L’attaque du Hamas nous a surpris.es par son ampleur, sa cruauté, son atrocité. Et avant cela, avant que nous ayons connaissance de cette ampleur, de cette cruauté, de cette atrocité, elle nous a surpris.es par sa nouveauté et par son audace. Nous aurions, oui, rêvé que toutes et tous les Palestinien.nes dont nous défendons la cause soient, sans exception, d’une élévation morale parfaite, exemplaire : pas de sentiment de vengeance (laissons cela aux Netanyahou et autres Benny Gantz et autres Yoav Galant), pas de haine, pas de cruauté en réponse à la haine, à la cruauté, aux guerres vengeresses qu’ils et elles subissent depuis des décennies, pas de pulsion de mort en réponse aux pulsions de mort dont ils et elles font les frais depuis… Que votre résistance soit impeccable !

Parce que sinon, l’État d’Israël a le droit de se défendre. Or s’il y a eu un moment où l’armée de l’État d’Israël a manqué une belle occasion de faire précisément cela, se défendre, c’est le 7 octobre. Trop occupée à protéger les quelques 200 colons déchaînés à Huwara, en Cisjordanie.

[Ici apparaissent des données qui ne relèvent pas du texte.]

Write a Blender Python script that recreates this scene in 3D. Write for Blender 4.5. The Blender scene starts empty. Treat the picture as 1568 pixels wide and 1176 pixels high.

Hélas, quand on active la pulsion de mort, on ne sait pas ce qui va se passer, on ne contrôle plus rien. Ce n’est pas un problème moral, c’est un problème d’inconscient. Ta pulsion de mort, si tu lui lâches la bonde, active celle de l’autre, qui sera décuplée. Vas-y, fais la fête, la fête de la pulsion de mort, comme les colons à Huwara, comme Ben Gvir au Haram el Sharif, comme l’armée israélienne en ce moment même sur Gaza, il n’y a pas de raison que ça s’arrête. C’est ça que ça veut dire, le « cycle de la violence ». Et tu peux toujours aller dire à papa Biden : « C’est lui qui a commencé », tu n’y crois pas toi-même. Personne ne croit vraiment à cette fiction, probablement chargée d’empêcher le feu du ciel de s’abattre sur nous. Ça ne marchera pas, le feu du ciel s’abattra sur nous.

Et une nouvelle fois, on fera la police des émotions, on te dira : Tu n’as pas sursauté!

Non, je n’ai pas sursauté, parce que j’étais déjà habitée par la terreur de ce qui se préparait.